-- Dataset excerpts start --

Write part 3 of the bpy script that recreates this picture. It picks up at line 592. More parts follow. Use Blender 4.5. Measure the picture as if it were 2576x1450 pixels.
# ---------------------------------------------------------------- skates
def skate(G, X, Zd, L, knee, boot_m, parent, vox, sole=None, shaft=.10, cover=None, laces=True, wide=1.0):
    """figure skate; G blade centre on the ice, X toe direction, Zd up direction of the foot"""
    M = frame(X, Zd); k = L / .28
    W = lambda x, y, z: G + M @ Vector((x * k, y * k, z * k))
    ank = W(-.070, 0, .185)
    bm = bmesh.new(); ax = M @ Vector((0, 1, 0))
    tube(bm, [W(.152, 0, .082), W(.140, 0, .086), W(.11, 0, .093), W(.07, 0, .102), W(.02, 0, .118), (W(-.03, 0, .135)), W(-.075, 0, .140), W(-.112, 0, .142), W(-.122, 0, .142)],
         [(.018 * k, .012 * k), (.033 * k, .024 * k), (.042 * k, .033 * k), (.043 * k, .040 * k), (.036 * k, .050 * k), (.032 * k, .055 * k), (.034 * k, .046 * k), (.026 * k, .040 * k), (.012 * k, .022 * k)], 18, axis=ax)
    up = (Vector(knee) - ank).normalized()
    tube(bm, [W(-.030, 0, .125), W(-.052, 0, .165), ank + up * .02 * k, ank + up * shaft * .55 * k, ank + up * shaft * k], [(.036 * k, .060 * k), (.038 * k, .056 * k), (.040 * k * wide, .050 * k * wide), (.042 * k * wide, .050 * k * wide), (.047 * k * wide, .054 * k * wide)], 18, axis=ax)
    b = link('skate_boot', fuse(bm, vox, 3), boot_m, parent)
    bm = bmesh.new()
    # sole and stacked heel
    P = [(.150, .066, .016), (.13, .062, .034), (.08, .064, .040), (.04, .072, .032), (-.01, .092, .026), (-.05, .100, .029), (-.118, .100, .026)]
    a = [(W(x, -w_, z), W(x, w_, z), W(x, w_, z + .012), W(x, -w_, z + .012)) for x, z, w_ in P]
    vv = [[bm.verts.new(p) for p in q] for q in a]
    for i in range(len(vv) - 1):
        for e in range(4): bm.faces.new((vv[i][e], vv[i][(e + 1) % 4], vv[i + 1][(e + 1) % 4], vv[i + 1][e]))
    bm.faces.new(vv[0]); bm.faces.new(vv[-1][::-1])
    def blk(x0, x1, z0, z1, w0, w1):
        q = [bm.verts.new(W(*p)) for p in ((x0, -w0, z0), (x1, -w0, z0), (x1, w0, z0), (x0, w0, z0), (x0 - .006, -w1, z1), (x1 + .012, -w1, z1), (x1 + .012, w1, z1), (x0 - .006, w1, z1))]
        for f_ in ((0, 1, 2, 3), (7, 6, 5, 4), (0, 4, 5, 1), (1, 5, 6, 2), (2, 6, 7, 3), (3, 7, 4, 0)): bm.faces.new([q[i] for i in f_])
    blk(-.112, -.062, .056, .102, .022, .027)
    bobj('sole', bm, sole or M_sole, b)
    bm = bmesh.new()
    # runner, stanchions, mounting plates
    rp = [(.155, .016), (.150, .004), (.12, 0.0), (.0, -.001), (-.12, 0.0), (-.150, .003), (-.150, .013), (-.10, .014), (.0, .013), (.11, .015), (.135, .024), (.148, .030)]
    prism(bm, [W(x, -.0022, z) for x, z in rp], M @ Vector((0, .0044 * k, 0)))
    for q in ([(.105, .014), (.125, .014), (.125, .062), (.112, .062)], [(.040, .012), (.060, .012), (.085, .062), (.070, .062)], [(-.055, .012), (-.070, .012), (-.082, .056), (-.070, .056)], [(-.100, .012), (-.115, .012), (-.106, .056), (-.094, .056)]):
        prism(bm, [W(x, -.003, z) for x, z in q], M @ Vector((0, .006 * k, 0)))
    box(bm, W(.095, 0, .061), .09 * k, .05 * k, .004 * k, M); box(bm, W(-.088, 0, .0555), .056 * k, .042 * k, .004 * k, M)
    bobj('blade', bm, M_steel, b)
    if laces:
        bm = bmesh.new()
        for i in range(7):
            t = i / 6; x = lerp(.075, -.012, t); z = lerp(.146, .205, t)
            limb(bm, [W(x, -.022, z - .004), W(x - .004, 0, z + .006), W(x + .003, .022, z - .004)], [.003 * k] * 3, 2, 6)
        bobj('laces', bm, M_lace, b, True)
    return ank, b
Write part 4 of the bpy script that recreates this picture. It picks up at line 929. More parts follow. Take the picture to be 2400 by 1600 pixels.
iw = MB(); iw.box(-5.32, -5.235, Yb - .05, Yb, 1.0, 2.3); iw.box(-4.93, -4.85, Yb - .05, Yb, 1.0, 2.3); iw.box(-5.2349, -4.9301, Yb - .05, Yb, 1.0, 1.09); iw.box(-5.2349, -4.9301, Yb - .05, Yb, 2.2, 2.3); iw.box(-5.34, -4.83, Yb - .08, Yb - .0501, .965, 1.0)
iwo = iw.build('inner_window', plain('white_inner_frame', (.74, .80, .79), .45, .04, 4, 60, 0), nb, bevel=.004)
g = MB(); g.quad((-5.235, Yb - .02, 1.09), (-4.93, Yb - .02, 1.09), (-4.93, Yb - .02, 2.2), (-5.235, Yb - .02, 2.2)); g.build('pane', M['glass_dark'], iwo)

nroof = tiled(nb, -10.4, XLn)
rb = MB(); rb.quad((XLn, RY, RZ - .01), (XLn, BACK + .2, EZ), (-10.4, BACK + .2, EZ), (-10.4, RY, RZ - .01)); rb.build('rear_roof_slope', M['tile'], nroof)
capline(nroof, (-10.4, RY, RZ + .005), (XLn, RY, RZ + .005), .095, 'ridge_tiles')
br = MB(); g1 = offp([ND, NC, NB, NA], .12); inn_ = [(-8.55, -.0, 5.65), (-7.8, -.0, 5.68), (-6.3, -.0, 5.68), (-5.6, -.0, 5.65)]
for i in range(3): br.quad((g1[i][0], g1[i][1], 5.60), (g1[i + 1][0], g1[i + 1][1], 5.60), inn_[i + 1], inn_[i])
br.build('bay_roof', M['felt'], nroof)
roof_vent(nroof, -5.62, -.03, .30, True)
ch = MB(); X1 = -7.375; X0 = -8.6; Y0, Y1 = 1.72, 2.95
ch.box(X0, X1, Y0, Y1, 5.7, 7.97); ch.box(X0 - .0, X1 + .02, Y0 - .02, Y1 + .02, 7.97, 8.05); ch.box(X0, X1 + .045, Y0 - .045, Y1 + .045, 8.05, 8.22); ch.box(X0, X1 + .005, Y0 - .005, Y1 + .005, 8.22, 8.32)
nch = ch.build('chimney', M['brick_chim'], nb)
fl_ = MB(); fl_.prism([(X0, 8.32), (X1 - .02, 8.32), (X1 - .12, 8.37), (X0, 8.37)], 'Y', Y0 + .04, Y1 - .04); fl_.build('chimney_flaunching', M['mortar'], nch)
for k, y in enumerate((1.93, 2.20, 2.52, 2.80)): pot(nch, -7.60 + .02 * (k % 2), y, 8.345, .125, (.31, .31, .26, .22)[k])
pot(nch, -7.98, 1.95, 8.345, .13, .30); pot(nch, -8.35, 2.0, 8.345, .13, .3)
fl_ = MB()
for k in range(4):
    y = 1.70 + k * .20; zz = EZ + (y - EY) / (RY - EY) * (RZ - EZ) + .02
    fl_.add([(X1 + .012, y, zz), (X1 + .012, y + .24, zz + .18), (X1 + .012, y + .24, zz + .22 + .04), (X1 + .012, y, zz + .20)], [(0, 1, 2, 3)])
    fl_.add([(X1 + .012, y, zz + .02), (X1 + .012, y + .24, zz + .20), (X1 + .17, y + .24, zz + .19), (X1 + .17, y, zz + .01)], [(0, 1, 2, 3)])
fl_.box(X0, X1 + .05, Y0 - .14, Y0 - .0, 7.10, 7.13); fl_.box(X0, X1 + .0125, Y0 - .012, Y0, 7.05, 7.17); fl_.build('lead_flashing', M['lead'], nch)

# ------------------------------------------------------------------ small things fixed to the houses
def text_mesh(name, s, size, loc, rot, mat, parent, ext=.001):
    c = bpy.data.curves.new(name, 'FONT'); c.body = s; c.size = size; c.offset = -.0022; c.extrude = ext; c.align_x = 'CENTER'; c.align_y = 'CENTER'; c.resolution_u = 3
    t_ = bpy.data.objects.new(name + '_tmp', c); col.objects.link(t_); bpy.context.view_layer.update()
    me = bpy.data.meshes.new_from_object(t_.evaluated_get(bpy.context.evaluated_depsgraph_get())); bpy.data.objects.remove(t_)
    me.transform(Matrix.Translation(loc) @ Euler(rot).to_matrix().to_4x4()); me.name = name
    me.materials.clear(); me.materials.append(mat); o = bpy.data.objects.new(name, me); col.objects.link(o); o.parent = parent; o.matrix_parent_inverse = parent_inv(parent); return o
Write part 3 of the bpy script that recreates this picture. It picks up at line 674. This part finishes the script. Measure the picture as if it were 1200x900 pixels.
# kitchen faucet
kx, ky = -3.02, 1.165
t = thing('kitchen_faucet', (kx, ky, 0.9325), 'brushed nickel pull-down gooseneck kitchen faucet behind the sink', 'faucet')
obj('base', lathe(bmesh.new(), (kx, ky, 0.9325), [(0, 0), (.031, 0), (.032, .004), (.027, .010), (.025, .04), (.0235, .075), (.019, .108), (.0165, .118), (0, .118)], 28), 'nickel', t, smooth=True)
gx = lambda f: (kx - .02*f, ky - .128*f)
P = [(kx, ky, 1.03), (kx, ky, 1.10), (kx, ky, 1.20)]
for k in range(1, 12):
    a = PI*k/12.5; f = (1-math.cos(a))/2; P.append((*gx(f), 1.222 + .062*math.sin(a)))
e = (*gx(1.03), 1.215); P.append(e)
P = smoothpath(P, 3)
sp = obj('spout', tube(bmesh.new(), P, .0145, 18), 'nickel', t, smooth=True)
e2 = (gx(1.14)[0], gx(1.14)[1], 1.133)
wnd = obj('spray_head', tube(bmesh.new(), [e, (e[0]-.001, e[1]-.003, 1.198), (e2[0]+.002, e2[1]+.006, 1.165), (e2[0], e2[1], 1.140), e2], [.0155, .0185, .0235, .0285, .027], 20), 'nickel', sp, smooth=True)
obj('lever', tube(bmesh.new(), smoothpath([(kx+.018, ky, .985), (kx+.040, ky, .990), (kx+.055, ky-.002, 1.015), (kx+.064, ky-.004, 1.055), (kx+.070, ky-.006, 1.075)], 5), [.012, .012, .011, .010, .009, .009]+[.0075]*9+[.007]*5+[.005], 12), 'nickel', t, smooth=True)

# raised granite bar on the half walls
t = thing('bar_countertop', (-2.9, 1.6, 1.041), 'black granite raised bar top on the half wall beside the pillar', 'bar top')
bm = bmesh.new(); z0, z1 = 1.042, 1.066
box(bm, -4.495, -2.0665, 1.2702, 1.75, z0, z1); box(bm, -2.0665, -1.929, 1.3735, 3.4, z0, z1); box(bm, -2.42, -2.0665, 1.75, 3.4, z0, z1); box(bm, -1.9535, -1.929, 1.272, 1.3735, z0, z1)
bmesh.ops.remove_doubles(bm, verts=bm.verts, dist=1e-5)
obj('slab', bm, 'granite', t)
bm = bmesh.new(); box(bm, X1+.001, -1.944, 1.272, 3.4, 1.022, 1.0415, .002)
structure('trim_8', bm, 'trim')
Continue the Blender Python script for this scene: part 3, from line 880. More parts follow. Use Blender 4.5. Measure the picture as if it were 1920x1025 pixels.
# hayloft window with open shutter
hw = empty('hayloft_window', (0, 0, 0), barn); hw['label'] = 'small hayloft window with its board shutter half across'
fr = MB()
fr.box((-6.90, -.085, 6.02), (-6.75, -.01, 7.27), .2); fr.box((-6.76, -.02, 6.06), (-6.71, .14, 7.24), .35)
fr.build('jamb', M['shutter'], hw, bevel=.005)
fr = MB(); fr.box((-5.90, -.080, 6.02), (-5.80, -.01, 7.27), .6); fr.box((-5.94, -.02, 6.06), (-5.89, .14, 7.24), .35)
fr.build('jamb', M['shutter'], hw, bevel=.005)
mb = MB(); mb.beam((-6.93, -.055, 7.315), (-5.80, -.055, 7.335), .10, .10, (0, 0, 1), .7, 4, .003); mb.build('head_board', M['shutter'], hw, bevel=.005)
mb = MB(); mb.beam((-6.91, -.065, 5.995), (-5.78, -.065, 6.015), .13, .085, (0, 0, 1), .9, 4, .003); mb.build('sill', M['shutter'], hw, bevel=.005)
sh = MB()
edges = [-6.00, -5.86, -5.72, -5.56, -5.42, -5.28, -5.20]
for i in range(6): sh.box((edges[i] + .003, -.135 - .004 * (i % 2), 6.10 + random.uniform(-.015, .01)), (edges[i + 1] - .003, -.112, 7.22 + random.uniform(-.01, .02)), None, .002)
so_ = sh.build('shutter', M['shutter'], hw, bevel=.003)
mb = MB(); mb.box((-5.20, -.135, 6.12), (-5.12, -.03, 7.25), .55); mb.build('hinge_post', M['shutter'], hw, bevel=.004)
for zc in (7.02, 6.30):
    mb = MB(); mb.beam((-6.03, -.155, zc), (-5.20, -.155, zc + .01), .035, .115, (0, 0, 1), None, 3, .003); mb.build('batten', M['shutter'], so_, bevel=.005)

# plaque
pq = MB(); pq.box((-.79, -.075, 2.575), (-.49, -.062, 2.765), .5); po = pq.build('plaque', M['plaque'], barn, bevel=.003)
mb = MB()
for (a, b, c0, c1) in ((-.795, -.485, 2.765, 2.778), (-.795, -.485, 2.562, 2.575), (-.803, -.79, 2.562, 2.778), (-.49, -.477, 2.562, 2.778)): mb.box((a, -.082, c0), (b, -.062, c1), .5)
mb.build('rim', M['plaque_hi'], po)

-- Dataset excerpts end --

▶ _Aim of the task_:
Output nothing except the lines from the line with "Continue the Blender" through the line with "mb = MB(); mb.beam((-6.03, -.155, zc), (-5.20, -.155, zc", copied exactly, end lines included.

▶ _The result_:
Continue the Blender Python script for this scene: part 3, from line 880. More parts follow. Use Blender 4.5. Measure the picture as if it were 1920x1025 pixels.
# hayloft window with open shutter
hw = empty('hayloft_window', (0, 0, 0), barn); hw['label'] = 'small hayloft window with its board shutter half across'
fr = MB()
fr.box((-6.90, -.085, 6.02), (-6.75, -.01, 7.27), .2); fr.box((-6.76, -.02, 6.06), (-6.71, .14, 7.24), .35)
fr.build('jamb', M['shutter'], hw, bevel=.005)
fr = MB(); fr.box((-5.90, -.080, 6.02), (-5.80, -.01, 7.27), .6); fr.box((-5.94, -.02, 6.06), (-5.89, .14, 7.24), .35)
fr.build('jamb', M['shutter'], hw, bevel=.005)
mb = MB(); mb.beam((-6.93, -.055, 7.315), (-5.80, -.055, 7.335), .10, .10, (0, 0, 1), .7, 4, .003); mb.build('head_board', M['shutter'], hw, bevel=.005)
mb = MB(); mb.beam((-6.91, -.065, 5.995), (-5.78, -.065, 6.015), .13, .085, (0, 0, 1), .9, 4, .003); mb.build('sill', M['shutter'], hw, bevel=.005)
sh = MB()
edges = [-6.00, -5.86, -5.72, -5.56, -5.42, -5.28, -5.20]
for i in range(6): sh.box((edges[i] + .003, -.135 - .004 * (i % 2), 6.10 + random.uniform(-.015, .01)), (edges[i + 1] - .003, -.112, 7.22 + random.uniform(-.01, .02)), None, .002)
so_ = sh.build('shutter', M['shutter'], hw, bevel=.003)
mb = MB(); mb.box((-5.20, -.135, 6.12), (-5.12, -.03, 7.25), .55); mb.build('hinge_post', M['shutter'], hw, bevel=.004)
for zc in (7.02, 6.30):
    mb = MB(); mb.beam((-6.03, -.155, zc), (-5.20, -.155, zc + .01), .035, .115, (0, 0, 1), None, 3, .003); mb.build('batten', M['shutter'], so_, bevel=.005)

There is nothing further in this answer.